▶ [JOB]
Starting with the first line of the data that follows, transcribe every line verbatim until the line containing "R = math.radians" has been transcribed.
··········
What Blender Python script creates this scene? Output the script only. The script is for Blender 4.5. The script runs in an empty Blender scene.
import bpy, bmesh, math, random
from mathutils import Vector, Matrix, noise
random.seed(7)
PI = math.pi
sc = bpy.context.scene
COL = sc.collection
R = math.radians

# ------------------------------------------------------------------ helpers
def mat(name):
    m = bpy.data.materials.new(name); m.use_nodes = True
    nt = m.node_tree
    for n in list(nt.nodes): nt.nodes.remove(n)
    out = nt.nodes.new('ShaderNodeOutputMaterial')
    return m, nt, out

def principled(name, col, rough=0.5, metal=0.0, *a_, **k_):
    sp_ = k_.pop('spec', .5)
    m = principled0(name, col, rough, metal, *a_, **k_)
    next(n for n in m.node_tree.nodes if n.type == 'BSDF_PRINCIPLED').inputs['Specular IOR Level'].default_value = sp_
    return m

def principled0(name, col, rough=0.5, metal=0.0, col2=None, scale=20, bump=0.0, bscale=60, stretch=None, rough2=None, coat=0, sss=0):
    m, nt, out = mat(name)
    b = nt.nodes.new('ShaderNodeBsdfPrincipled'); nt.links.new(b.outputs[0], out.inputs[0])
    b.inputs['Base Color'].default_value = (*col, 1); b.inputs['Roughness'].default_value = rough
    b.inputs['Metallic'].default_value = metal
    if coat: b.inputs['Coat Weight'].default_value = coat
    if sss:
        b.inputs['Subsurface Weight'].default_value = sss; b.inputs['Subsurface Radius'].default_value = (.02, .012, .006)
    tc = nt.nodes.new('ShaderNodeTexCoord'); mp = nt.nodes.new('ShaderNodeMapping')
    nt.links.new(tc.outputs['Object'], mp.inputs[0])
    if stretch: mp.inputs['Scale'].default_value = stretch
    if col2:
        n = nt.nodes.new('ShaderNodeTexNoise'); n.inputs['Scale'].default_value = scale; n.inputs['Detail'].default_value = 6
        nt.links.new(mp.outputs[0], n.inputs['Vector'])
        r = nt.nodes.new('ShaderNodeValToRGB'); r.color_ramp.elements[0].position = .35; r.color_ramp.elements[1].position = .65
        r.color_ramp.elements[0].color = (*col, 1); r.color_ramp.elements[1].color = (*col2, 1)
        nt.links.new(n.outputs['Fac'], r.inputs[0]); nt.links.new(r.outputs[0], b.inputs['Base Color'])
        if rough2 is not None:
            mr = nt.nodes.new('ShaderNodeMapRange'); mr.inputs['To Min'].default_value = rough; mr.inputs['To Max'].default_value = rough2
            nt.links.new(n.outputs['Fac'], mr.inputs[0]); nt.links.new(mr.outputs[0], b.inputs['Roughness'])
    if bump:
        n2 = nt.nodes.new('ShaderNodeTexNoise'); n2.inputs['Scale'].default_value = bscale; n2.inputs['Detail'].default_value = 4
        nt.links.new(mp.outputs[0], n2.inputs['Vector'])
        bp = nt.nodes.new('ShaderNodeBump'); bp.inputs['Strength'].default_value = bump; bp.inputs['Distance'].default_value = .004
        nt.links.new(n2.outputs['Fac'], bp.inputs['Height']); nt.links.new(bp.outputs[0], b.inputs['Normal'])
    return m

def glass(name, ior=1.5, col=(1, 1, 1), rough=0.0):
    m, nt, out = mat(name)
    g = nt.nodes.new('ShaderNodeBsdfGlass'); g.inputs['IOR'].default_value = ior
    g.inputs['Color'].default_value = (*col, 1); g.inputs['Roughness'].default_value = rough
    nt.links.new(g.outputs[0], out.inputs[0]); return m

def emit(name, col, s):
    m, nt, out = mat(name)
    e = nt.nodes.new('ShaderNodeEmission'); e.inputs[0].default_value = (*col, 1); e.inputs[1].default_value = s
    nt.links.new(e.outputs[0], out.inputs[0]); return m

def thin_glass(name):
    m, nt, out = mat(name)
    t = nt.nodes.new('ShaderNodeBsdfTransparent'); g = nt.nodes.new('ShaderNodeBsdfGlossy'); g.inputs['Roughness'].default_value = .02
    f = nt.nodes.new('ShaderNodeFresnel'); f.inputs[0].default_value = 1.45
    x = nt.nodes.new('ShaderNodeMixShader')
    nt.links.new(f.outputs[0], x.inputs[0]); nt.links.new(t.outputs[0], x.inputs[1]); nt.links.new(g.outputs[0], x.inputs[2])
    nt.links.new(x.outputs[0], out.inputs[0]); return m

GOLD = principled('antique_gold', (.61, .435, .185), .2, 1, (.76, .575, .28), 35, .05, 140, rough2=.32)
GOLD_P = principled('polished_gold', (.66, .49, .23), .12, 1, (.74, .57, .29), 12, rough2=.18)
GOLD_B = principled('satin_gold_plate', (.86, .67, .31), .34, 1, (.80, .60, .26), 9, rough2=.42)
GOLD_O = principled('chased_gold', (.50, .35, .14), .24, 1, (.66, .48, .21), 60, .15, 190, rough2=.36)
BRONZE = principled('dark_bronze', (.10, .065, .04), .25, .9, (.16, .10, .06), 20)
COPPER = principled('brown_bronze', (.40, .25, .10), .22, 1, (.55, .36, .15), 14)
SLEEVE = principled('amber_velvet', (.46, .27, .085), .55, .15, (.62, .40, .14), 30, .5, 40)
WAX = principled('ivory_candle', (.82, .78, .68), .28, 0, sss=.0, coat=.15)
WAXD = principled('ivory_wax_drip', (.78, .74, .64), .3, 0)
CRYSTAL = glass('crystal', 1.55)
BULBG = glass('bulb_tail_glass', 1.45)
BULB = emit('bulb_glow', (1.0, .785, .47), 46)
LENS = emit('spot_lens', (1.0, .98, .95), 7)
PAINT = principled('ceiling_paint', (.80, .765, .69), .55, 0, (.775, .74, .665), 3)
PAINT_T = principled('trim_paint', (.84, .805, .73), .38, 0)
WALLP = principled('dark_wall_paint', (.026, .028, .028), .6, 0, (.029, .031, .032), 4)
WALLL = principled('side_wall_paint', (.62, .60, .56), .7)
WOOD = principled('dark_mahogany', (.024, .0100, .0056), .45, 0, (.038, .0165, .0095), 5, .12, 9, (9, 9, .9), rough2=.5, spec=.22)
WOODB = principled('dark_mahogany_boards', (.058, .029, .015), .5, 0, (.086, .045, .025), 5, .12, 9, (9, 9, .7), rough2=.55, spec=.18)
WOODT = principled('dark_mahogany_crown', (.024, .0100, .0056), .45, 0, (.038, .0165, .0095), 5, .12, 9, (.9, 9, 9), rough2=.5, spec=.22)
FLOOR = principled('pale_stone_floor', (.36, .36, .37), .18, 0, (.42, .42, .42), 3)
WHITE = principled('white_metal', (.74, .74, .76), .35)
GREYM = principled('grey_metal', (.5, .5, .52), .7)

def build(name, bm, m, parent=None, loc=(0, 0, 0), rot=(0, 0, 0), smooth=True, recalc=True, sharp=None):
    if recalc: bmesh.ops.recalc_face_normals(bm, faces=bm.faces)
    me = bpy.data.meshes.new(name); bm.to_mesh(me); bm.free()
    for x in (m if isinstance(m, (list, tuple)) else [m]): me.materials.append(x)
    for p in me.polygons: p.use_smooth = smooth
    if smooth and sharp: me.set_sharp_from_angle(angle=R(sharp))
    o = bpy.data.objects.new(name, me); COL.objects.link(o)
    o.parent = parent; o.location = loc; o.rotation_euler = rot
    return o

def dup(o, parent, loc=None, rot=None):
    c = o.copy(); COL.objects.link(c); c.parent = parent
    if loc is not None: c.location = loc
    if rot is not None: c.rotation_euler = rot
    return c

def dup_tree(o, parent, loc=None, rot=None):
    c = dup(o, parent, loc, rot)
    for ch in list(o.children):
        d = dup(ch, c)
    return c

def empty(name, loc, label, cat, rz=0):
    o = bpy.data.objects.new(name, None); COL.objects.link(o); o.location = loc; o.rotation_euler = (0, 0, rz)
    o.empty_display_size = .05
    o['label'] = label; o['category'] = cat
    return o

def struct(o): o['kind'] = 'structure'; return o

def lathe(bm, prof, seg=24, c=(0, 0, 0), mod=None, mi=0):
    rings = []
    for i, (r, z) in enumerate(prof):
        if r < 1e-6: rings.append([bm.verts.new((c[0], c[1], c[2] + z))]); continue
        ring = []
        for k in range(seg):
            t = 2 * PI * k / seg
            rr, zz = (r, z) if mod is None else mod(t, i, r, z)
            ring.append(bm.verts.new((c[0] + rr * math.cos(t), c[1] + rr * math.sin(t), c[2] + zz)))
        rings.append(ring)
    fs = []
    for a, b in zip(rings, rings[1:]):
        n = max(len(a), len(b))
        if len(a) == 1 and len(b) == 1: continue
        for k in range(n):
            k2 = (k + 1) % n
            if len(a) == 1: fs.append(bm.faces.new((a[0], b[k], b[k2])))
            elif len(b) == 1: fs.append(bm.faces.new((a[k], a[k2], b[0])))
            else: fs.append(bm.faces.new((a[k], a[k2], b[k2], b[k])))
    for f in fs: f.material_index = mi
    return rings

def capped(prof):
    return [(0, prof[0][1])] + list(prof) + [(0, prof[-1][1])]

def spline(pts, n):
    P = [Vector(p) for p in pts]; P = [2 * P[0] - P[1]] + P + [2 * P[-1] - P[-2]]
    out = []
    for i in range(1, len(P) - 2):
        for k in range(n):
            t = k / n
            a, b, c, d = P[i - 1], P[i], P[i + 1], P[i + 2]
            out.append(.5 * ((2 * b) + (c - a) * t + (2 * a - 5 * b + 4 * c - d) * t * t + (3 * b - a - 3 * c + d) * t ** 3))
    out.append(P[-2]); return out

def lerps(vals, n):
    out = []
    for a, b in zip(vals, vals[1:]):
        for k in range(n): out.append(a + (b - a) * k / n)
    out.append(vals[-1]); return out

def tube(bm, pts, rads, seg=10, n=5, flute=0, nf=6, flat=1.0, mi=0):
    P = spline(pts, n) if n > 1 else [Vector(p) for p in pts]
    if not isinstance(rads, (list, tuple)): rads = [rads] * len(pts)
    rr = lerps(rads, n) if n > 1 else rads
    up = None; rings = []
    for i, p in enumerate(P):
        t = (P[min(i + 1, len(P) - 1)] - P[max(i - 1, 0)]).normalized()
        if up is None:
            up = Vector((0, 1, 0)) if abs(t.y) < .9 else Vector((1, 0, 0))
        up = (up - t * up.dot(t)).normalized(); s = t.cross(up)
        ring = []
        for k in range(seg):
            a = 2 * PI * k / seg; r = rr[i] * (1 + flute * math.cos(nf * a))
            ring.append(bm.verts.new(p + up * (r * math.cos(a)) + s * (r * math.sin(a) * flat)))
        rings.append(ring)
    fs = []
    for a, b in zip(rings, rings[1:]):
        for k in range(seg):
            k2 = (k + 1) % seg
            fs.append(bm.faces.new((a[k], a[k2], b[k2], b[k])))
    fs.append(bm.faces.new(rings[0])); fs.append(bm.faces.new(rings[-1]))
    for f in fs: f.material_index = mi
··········
▶ [RESULT OF THIS EXERCISE]
What Blender Python script creates this scene? Output the script only. The script is for Blender 4.5. The script runs in an empty Blender scene.
import bpy, bmesh, math, random
from mathutils import Vector, Matrix, noise
random.seed(7)
PI = math.pi
sc = bpy.context.scene
COL = sc.collection
R = math.radians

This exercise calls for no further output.